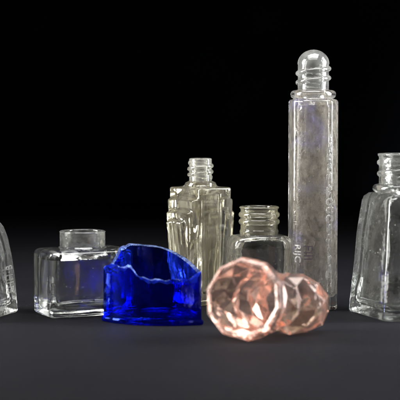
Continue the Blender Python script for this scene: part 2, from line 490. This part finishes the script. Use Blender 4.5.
# ------------------------------------------------------------------ tapered bottle (right)
def tapered(name, label, x, y, yaw, prof, neck, mb, mn, seed, collar=True):
    """prof: [(z, half_x, half_y, cut)] upward; neck: (r, z_top)"""
    root = empty(name, x, y, yaw, .02)
    tag(root, label, 'bottle', 'clear glass bottles')
    def sec(p, off=0.0, q=64): return rect_cut(p[1]-off, p[2]-off, p[3]-off, q)
    p0 = prof[0]
    def so(off): return sec(p0, off)
    ob = base_rings(so, .10, .10) + [ring(p[0], sec(p)) for p in prof[1:]]
    r, zt = neck; H = prof[-1][0]
    if collar:
        ob += [ring(H+.04, lerp(sec(prof[-1]), circ(r+.2), .7)), ring(H+.06, circ(r+.20)), ring(H+.12, circ(r+.27)), ring(H+.2, circ(r+.31)), ring(H+.32, circ(r+.30)), ring(H+.41, circ(r+.23)), ring(H+.46, circ(r+.03))]
        zb = H+.46
    else:
        ob += [ring(H+.15, circ(r+.15)), ring(H+.3, circ(r+.03))]; zb = H+.3
    on = [ring(zb, circ(r+.03))] + threads(r, zb+.02, zt-.25, 1.7, .10, .09, .8) + [ring(zt-.2, circ(r)), ring(zt-.1, circ(r+.06))] + lip(r+.06, r-.2, zt-.05, .05)
    inn = [ring(zt-.15, circ(r-.2)), ring(zb, circ(r-.22))]
    w = .26
    ib = [ring(zb, circ(r-.22))]
    for p in reversed(prof[2:]):
        ib.append(ring(p[0]-.12, lerp(sec(p, w, 10), circ(min(p[1], p[2])-w), .25)))
    def si(off): return sec((0, prof[1][1], prof[1][2], prof[1][3]), w+off, 8)
    ib += floor_rings(si, .40, .35, .30)
    make_bottle(root, ob, on, inn, ib, mb, mn, amp=.025, seed=seed, amp_in=.06)
    return root

tapered('perfume_bottle', 'tapered clear bottle with scratched panels at the right edge, beside the tall vial',
        10.2, 0, 19.2, [(0, 2.05, 2.33, 2.84), (.5, 2.03, 2.30, 2.82), (2, 1.92, 2.18, 2.66), (4, 1.75, 1.98, 2.46), (5.3, 1.62, 1.82, 2.27), (5.72, 1.57, 1.77, 2.20), (5.95, 1.50, 1.66, 2.08), (6.12, 1.36, 1.48, 1.78)],
        (1.22, 8.12), M['taper'], M['taper_neck'], 3.7)
lb = tapered('bell_bottle', 'clear sloping bottle with raised letters on its corner, at the left edge',
        -11.8, -.4, -17, [(0, 2.02, 2.3, 2.85), (.5, 2.0, 2.28, 2.82), (1.6, 1.93, 2.2, 2.72), (3, 1.80, 2.04, 2.52), (3.8, 1.66, 1.9, 2.34), (4.4, 1.48, 1.7, 2.1), (4.8, 1.24, 1.45, 1.75), (5.0, 1.0, 1.2, 1.35)],
        (.9, 6.4), M['bell'], M['taper_neck'], 8.8, collar=False)
from mathutils import Matrix
_r = (Matrix.Rotation(PI/2, 3, 'Z') @ Matrix.Rotation(-.08, 3, 'X') @ Matrix.Rotation(-PI/2, 3, 'Y') @ Matrix.Rotation(PI/2, 3, 'X')).to_euler()
lettering('EHH·B', 1.1, lb, M['letters_dim'], (1.93, 1.25, 1.75), _r, .02, spacing=1.15, xs=.42)

# ------------------------------------------------------------------ broken cobalt bottle base
def blue():
    root = empty('broken_bottle_base', -2.32, -3.0, -15, .02)
    tag(root, 'broken cobalt blue glass bottle base with a jagged chipped top edge', 'glass shard')
    n = 240
    def lens(half, bf, bb, yc=0.0):
        """front arc bulging bf towards -y, back arc bulging bb towards +y; starts at the left corner, runs along the front"""
        pts = []
        def arc(s, b, k):
            t = np.linspace(-1, 1, k, endpoint=False)
            return t, b*(1-np.abs(t)**2.1)
        t, h = arc(-1, bf, n//2)
        for u, v in zip(t, h): pts.append((half*u, -v+yc))
        for u, v in zip(*arc(1, bb, n//2)): pts.append((-half*u, v+yc))
        return np.array(pts)
    def R3(p, z): return np.column_stack([p, np.full(len(p), z) if np.isscalar(z) else z])
    half, bf, bb = 2.47, .85, 2.5
    # rim height along the walk: front (left to right) then back (right to left)
    fx = [-1, -.94, -.7, -.45, -.28, -.15, .0, .2, .4, .6, .8, .93, 1]
    fz = [2.62, 2.72, 2.80, 2.82, 2.60, 2.32, 2.18, 2.16, 2.14, 2.22, 2.30, 2.42, 2.52]
    bx = [-1, -.93, -.86, -.80, -.66, -.5, -.2, .1, .4, .7, .9, 1]
    bz = [2.62, 2.68, 3.00, 3.42, 3.68, 3.62, 3.52, 3.30, 3.02, 2.72, 2.56, 2.52]
    tt = np.linspace(-1, 1, n//2, endpoint=False)
    rim = np.concatenate([np.interp(tt, fx, fz), np.interp(-tt, bx, bz)])
    rough = np.array([1.7 if (i < n*.17 or n*.40 < i < n//2) else 1.0 if i < n//2 else (.9 if i > n*.93 else .18) for i in range(n)])
    jag = rough*np.array([noise.fractal(Vector((i*.055, 3.3, 0)), .9, 2.1, 3)*.13 for i in range(n)])
    rim_o = rim + jag
    jag2 = rough*np.array([noise.fractal(Vector((i*.05, 8.8, 2)), .9, 2.1, 3)*.26 for i in range(n)])
    rim_i = rim + jag2 - .04 - .14*rough
    po, pi_ = lens(half, bf, bb), lens(half-.17, bf-.13, bb-.15)
    zf = .28
    # foot plate
    foot = []
    pf = lens(half+.10, bf+.09, bb+.09)
    for s, z in ((.1, .06), (.5, .05), (.85, .02), (.96, 0.0), (.985, .01), (1.0, .07), (1.0, .16), (.985, .22)):
        foot.append(R3(pf*s, z))
    foot.append(R3(po*1.0, .24))
    ffl = []
    for s, z in ((1.0, .62), (.985, .48), (.94, .38), (.85, .33), (.5, .36), (.1, .38)): ffl.append(R3(pi_*s, z))
    foot = densify(foot); ffl = densify(ffl)
    wo = [R3(po, .24 + (rim_o-.24)*t) for t in np.linspace(0, 1, 22)]
    wi = [R3(pi_, .62 + (rim_i-.62)*t) for t in np.linspace(1, 0, 20)]
    # fracture surface between outer and inner edge, uneven
    fr = []
    for k in range(0, 7):
        t = k/6
        p = lerp(po, pi_, t)
        z = lerp(rim_o, rim_i, t)
        if 0 < k < 6:
            z = z + rough*np.array([.10*noise.fractal(Vector((i*.08, t*2.4, 5)), .9, 2.1, 3) for i in range(n)])
            z = z + .05*math.sin(t*PI)*rough
        fr.append(R3(p, z))
    # ripple on the walls
    wo = wobble(wo, .02, .7, 1.1); wi = wobble(wi, .04, .7, 2.2)
    foot[-1] = wo[0]; ffl[0] = wi[-1]; fr[0] = wo[-1]; fr[-1] = wi[0]
    v1, f1 = tube(foot, cap_start=True); v2, f2 = tube(ffl, cap_end=True)
    V, F, K = join([(v1, f1, 0), (v2, f2, 0)])
    link_mesh('foot', V, F, M['blue'], root)
    v1, f1 = tube(wo); v2, f2 = tube(wi)
    V, F, K = join([(v1, f1, 0), (v2, f2, 0)])
    link_mesh('wall', V, F, M['blue'], root)
    v, f = tube(fr)
    o = link_mesh('broken_edge', v, f, M['blue_rim'], root, smooth=18)
    o['label'] = 'pale chipped fracture edge'
blue()

# ------------------------------------------------------------------ pink faceted stopper
def stopper():
    ax0 = Vector((1.90, -8.30, 1.80)); ax1 = ax0 + Vector((math.sin(.40)*4.2, math.cos(.40)*4.2, -.76))
    d = (ax1-ax0).normalized()
    def worn(o):
        o.data.materials.append(M['pink_worn'])
        merge_by_dist(o)
        b = o.modifiers.new('worn', 'BEVEL'); b.width = .010*CM; b.segments = 2; b.limit_method = 'ANGLE'; b.angle_limit = math.radians(20); b.material = 1
    root = empty('glass_stopper', 1.90, -8.30, 0, 0)
    tag(root, 'pale pink faceted glass stopper lying on its side', 'stopper')
    root.location = [c*CM for c in (1.90, -8.42, 1.90)]
    X = d.cross(Vector((0, 0, 1))).normalized(); Y = d.cross(X)
    from mathutils import Matrix
    root.rotation_euler = Matrix((X, Y, d)).transposed().to_euler()
    rnd = random.Random(5)
    def oc(t, r, rot=0, k=8, jit=.03, off=(0, 0)):
        return [(off[0]+r*(1+rnd.uniform(-jit, jit))*math.cos(2*PI*(i+rot+.3)/k), off[1]+r*(1+rnd.uniform(-jit, jit))*math.sin(2*PI*(i+rot+.3)/k), t + rnd.uniform(-jit, jit)*.5) for i in range(k)]
    def stitch(V, F, a, b, k, twist):
        for i in range(k):
            j = (i+1) % k
            if twist == 0: F.append((a+i, a+j, b+j, b+i))
            else: # b is rotated half a step ahead
                F.append((a+i, a+j, b+i)); F.append((a+j, b+j, b+i))
    k = 10
    def solid(name, spec, cap0, cap1):
        V = []; F = []; starts = []
        for s in spec:
            starts.append(len(V)); V += oc(*s[:3], k=k, jit=s[3], off=s[4] if len(s) > 4 else (0, 0))
        for q in range(len(spec)-1):
            stitch(V, F, starts[q], starts[q+1], k, 0 if abs(spec[q][2]-spec[q+1][2]) < .01 else 1)
        if cap0 is not None:
            c = len(V); V.append(cap0)
            for i in range(k): F.append((c, starts[0]+(i+1) % k, starts[0]+i))
        if cap1 is not None:
            c = len(V); V.append(cap1)
            for i in range(k): F.append((c, starts[-1]+i, starts[-1]+(i+1) % k))
        return V, F
    # head: shallow pyramid face, crown facets, girdle, back facets; then waist and plug
    spec = [(.02, 1.60, 0, .006), (-.02, 1.70, 0, .006), (.10, 1.84, 0, .006), (.42, 1.87, 0, .006), (.62, 1.78, .5, .02, (.05, 0)), (1.05, 1.50, 1.0, .03, (.15, 0)), (1.45, 1.32, 1.5, .05, (.35, 0))]
    V, F = solid('head', spec, (-.35, -.45, .36), None)
    last = V[6*k:7*k]
    hd = link_mesh('head', V, F, M['pink'], root, smooth=0)
    worn(hd)
    for p in hd.data.polygons:                                   # the rubbed rim round the face
        zz = [hd.data.vertices[i].co.z/CM for i in p.vertices]
        if max(zz) < .13 and len(p.vertices) == 4: p.material_index = 1
    spec2 = [(1.45, 1.32, 1.5, .0), (1.85, 1.40, 2.0, .02, (.60, .0)), (2.25, 1.14, 2.5, .03, (.85, .0)), (2.75, 1.40, 3.0, .03, (1.15, 0)), (3.25, 1.36, 3.5, .04, (1.38, -.04)), (3.95, 1.20, 4.0, .07, (1.62, -.02))]
    V, F = solid('plug', spec2, None, (1.8, 0.1, 4.3))
    V[0:k] = last
    pl = link_mesh('plug', V, F, M['pink'], root, smooth=0); worn(pl)
stopper()

# ------------------------------------------------------------------ camera
cam = bpy.data.cameras.new('camera'); co = bpy.data.objects.new('camera', cam); col.objects.link(co)
co.location = (0, -.70, .098)
co.rotation_euler = (math.radians(90-3.28), 0, 0)
cam.sensor_width = 36; cam.lens = 18/math.tan(math.radians(8.15))
cam.clip_start = .01; cam.clip_end = 50
cam.dof.use_dof = True; cam.dof.focus_distance = .72; cam.dof.aperture_fstop = 12
scene.camera = co

# ------------------------------------------------------------------ light
w = bpy.data.worlds.new('World'); scene.world = w; w.use_nodes = True
bg = w.node_tree.nodes['Background']; bg.inputs[0].default_value = (.6, .7, 1, 1); bg.inputs[1].default_value = .0015

def area(name, loc, target, sx, sy, power, color=(1, 1, 1), spread=120):
    l = bpy.data.lights.new(name, 'AREA'); l.shape = 'RECTANGLE'; l.size = sx*CM; l.size_y = sy*CM; l.energy = power; l.color = color; l.spread = math.radians(spread)
    o = bpy.data.objects.new(name, l); col.objects.link(o)
    o.location = [c*CM for c in loc]
    o.rotation_euler = (Vector(target)-Vector(loc)).to_track_quat('-Z', 'Y').to_euler()
    return o
area('softbox_lamp', (-52, -4, 24), (0, 0, 4), 20, 50, 5.5, (1, .98, .95), 100)
area('softbox_lamp', (52, 0, 24), (0, 0, 4), 20, 50, 5.5, (.95, .98, 1), 100)
area('overhead_lamp', (0, -12, 62), (0, -4, 0), 60, 34, 3.4, (1, 1, 1), 95)

scene.view_settings.view_transform = 'Standard'
scene.view_settings.look = 'None'
scene.view_settings.exposure = 0
scene.view_settings.gamma = 1
cy = scene.cycles
cy.max_bounces = 24; cy.transmission_bounces = 24; cy.glossy_bounces = 8; cy.diffuse_bounces = 3; cy.transparent_max_bounces = 16
cy.use_denoising = True
cy.sample_clamp_indirect = 8
cy.blur_glossy = .3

→ **What is asked**
Write out again exactly the lines from the start of the data above through the line containing "return root", inclusive, excluding any pictures.

→ **Exercise output**
Continue the Blender Python script for this scene: part 2, from line 490. This part finishes the script. Use Blender 4.5.
# ------------------------------------------------------------------ tapered bottle (right)
def tapered(name, label, x, y, yaw, prof, neck, mb, mn, seed, collar=True):
    """prof: [(z, half_x, half_y, cut)] upward; neck: (r, z_top)"""
    root = empty(name, x, y, yaw, .02)
    tag(root, label, 'bottle', 'clear glass bottles')
    def sec(p, off=0.0, q=64): return rect_cut(p[1]-off, p[2]-off, p[3]-off, q)
    p0 = prof[0]
    def so(off): return sec(p0, off)
    ob = base_rings(so, .10, .10) + [ring(p[0], sec(p)) for p in prof[1:]]
    r, zt = neck; H = prof[-1][0]
    if collar:
        ob += [ring(H+.04, lerp(sec(prof[-1]), circ(r+.2), .7)), ring(H+.06, circ(r+.20)), ring(H+.12, circ(r+.27)), ring(H+.2, circ(r+.31)), ring(H+.32, circ(r+.30)), ring(H+.41, circ(r+.23)), ring(H+.46, circ(r+.03))]
        zb = H+.46
    else:
        ob += [ring(H+.15, circ(r+.15)), ring(H+.3, circ(r+.03))]; zb = H+.3
    on = [ring(zb, circ(r+.03))] + threads(r, zb+.02, zt-.25, 1.7, .10, .09, .8) + [ring(zt-.2, circ(r)), ring(zt-.1, circ(r+.06))] + lip(r+.06, r-.2, zt-.05, .05)
    inn = [ring(zt-.15, circ(r-.2)), ring(zb, circ(r-.22))]
    w = .26
    ib = [ring(zb, circ(r-.22))]
    for p in reversed(prof[2:]):
        ib.append(ring(p[0]-.12, lerp(sec(p, w, 10), circ(min(p[1], p[2])-w), .25)))
    def si(off): return sec((0, prof[1][1], prof[1][2], prof[1][3]), w+off, 8)
    ib += floor_rings(si, .40, .35, .30)
    make_bottle(root, ob, on, inn, ib, mb, mn, amp=.025, seed=seed, amp_in=.06)
    return root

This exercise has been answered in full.